L’émergence de l’Afrique à partir de l’expérience du peuple au Burkina impliquait une contagion probable sinon certaine à tout le continent. On comprend que tous les observateurs en Afrique et à l’étranger, les chancelleries, les officines de renseignements, les sociétés civiles et individus, etc. tous scrutent l’issue finale dans ce bras de fer entre le président et le peuple. Dans ce bras de fer, la vigilance est de mise, est de rigueur (« la vigilance est révolutionnaire »). On n’est pas à l’abri dune tentative, d’une action de reprise en main par Blaise, soit directement par une guerre civile, soit indirectement par des suppôts infiltrés dans le mouvement (la récupération) ou tout simplement par déviation ultérieure dans la conduite du changement. Ou même par un coup d’état purement et simplement par le régiment de sécurité présidentielle. Il ne faut surtout chanter victoire sur Blaise qui ne s’avoue pas vaincu si facilement. Aucun doute là-dessus. Si Blaise a reçu des garanties sur sa vie, son intégrité physique pour partir, il ne baissera jamais la garde car il sait ce qu’il a fait et ne ferai jamais confiance à personne, comme il l’a toujours fait. Il reste pertinemment conscient que l’ombre de Thomas Sankara hantera toute sa vie et il cherchera tous les parapluies possibles et inimaginables pour se protéger. C’est tout le combat de sa vie et usera de tous les moyens pour ce faire.

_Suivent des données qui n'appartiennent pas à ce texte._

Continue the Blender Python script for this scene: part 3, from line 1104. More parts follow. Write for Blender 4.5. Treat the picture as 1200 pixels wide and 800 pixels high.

La mobilisation constante, l’implication de populations, l’organisation structurée, la discipline et les actions concrètes en direction de la réalisation des aspirations réelles et complètes de populations amènent l’adhésion populaire ; le contrôle par la société civile est capital. Cette société civile représente la volonté du peuple qu’étaient les Comités de Défense de la Révolution sous Thomas Sankara. C’est l’instance de l’expression et de l’exercice de la volonté populaire à l’étape actuelle de la gestion de l’état en Afrique.

Aussi, aujourd’hui nous devons nous ramener à la mémoire de tous, jeunes et moins jeunes, cet hymne de l’empire du Wassoulou proclame :

« Si tu ne peux organiser, diriger et défendre le pays de tes pères, fais appel aux hommes plus valeureux…

Si tu ne peux être impartial, cède le trône aux hommes justes…

Si tu ne peux protéger le faible et braver l’ennemi, donne ton sabre de guerre aux femmes qui t’indiqueront le chemin de l’honneur… »

Ou tout simplement encore, la Charte du Mandé.

Il appartient aux africains de se prendre en charge et d’écrire leur destin : il faut oser inventer l’avenir.